Innovation is one of the hottest topics in the business world today. Every organization in every sector and industry seems to be searching for people who can help do things better or do things that haven't been done before. Business schools are being pushed to help foster this appetite for innovation. As one recruiter said to me recently, "We're looking for people who are not just smart but people who can bring a new angle to a problem or opportunity." Much of the talent war being fought in the corporate world involves competition for the creative.

The wellsprings of creative energy seem to flow most freely in situations that invite us to share ideas. It's always fun and interesting to watch children playing. Many children are great at improvising and testing a hunch; however, as the years pass, their confident spontaneity is channeled into more predictable and manageable behavior.

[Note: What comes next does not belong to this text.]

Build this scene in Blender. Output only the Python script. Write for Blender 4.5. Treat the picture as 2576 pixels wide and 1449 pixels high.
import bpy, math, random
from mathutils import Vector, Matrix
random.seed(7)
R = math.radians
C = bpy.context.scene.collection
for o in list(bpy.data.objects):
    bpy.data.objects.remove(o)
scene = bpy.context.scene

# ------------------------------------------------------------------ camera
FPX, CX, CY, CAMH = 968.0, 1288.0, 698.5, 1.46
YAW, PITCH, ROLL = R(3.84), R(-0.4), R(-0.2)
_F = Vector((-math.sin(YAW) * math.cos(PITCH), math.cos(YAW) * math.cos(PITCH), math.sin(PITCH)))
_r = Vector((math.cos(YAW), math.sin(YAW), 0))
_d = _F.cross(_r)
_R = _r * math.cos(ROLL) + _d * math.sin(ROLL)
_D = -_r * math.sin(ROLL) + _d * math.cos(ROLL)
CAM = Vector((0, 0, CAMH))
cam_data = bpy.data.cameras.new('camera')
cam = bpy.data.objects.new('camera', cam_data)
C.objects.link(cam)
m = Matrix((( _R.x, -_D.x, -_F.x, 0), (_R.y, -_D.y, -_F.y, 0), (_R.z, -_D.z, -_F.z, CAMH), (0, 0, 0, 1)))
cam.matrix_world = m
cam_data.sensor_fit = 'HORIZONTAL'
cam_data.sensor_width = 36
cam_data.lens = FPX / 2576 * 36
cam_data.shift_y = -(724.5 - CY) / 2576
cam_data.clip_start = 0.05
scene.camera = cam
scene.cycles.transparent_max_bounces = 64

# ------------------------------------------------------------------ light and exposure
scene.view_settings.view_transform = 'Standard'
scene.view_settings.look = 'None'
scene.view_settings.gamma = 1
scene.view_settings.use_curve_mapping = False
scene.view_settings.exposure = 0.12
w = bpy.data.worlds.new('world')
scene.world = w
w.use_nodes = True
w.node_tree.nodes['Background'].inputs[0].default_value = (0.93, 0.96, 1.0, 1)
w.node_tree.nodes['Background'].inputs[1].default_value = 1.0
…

I have an artist friend who says he can estimate the age at which a person gave up on learning to draw. "At some point in the elementary grades," he says, "most people retreat from experimenting, from playing with shapes and shadows." But, this ability to explore a thought or manipulate materials with the hands and mind is core to the process of invention.

Business leaders and business educators sometimes contribute to this ongoing retreat because we focus, understandably, on the practical, down-to-earth work we call "business." But innovation is rooted in playfulness and experimentation. Shirley Brice Heath, a cultural anthropologist at Stanford, has studied adolescents' involvement in the arts—drama, dance, visual art, and media. Heath has found that those who have been connected to arts-based activities exhibit significantly greater ability to organize projects, evaluate their own work, and come up with solutions to ambiguous problems. Obviously, engagement in sports fosters teamwork, but Heath says, "The arts demand more personal determination and self evaluation."

Those abilities sound a lot like the skills recruiters are seeking in today's business school graduates. No wonder so many of the new champions of innovation in business are people with "hybrid" backgrounds: English literature and business, mathematics and art, or engineering and graphic design. It's not easy to predict what skills and interests we pursue will turn out to be practical or relevant. So dabble a bit, explore a little, and don't worry too much too soon about how the development of creative thinking will pay off. Sooner or later, everything we take into our imaginative diet contributes to the development of the whole.